L’hébergement est étroitement encadré. L’administration craint le laisser-aller et les abus : les rapatriés doivent s’intégrer par la formation et le travail et ne pas profiter indûment des aides réservées aux indigents. Désarmés, les directeurs des différents centres envisagent des mesures coercitives (fermeté, suppression des aides) et participent à l’élaboration d’un règlement officiel en mai 1959, « l’arrêté Morlot », du nom d’un chef de cabinet du ministère, qui régit la vie des résidents, instaure des droits mais surtout des devoirs et des restrictions inconnues du citoyen ordinaire. Cet arrêté semble à l’origine des troubles de 1959. De fait, les rapatriés ne sont pas considérés comme des habitants ordinaires, ce sont des « ayant-droits » au statut précaire. L’objectif est d’inciter au départ et les conditions de vie dans le camp ne favorisent pas l’installation à long terme.

Le moindre signe extérieur de richesse (voiture, mobylette, téléviseur, etc.) peut entrainer la perte du statut d’ « ayant-droit » et donc l’obligation de quitter les lieux.

L’ensemble du site est clos de grillage, le seul accès est le portail principal. Les visiteurs doivent se faire connaître de l’administration et la durée de leur séjour est contingentée (permis de séjour nécessaire pour une durée qui ne peut excéder 30 jours). Si les habitants sont « libres d’aller et venir » les archives contiennent de nombreux courriers de résidents adressés avec déférence au directeur du centre pour demander l’autorisation de s’absenter plusieurs jours.

Au fil des ans, le règlement sera assoupli, le grillage de l’enceinte disparaitra.

D’un ministère à l’autre, la tutelle et l’administration du camp ont régulièrement changé au fil des ans. Le dernier directeur, M. Durney, est parti dans le courant des années 1990. En 1981 la commune était devenue propriétaire du site, en charge des derniers ayants-droits avec le soutien de l’Etat.

 

Ayants droit

Sont considérés comme « ayants droit » les personnes ayant acquis la qualité de rapatriés en 1956, leurs épouses et leurs enfants à charge. En sont donc exclus, leurs enfants devenus majeurs, les membres de leur famille qui les auraient rejoints ultérieurement, les concubins ultérieurs et les rapatriés d’origine revenus au camp après l’avoir quitté (texte repris dans la convention de 1980, signée entre la commune et l’Etat).
Les ayants-droits sont déchargés de leurs dépenses de loyer, de toutes les charges y afférentes et des réparations. Ils peuvent percevoir des allocations de secours, de chômage ou de vieillesse.

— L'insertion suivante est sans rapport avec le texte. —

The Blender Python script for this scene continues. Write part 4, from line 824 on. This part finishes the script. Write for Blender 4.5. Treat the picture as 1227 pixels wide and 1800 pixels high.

Décembre 1967 : à propos des antennes TV

Les résidents demandant l’autorisation de mettre des antennes sur les toits, l'administration pense la chose impossible pour cause de risque de détérioration des toits. L'installation d'une antenne collective, proposée par un commerçants livradais est, elle,  jugée trop coûteuse. La difficulté sera contournée puisque de nombreuses antennes seront installées dans les combles.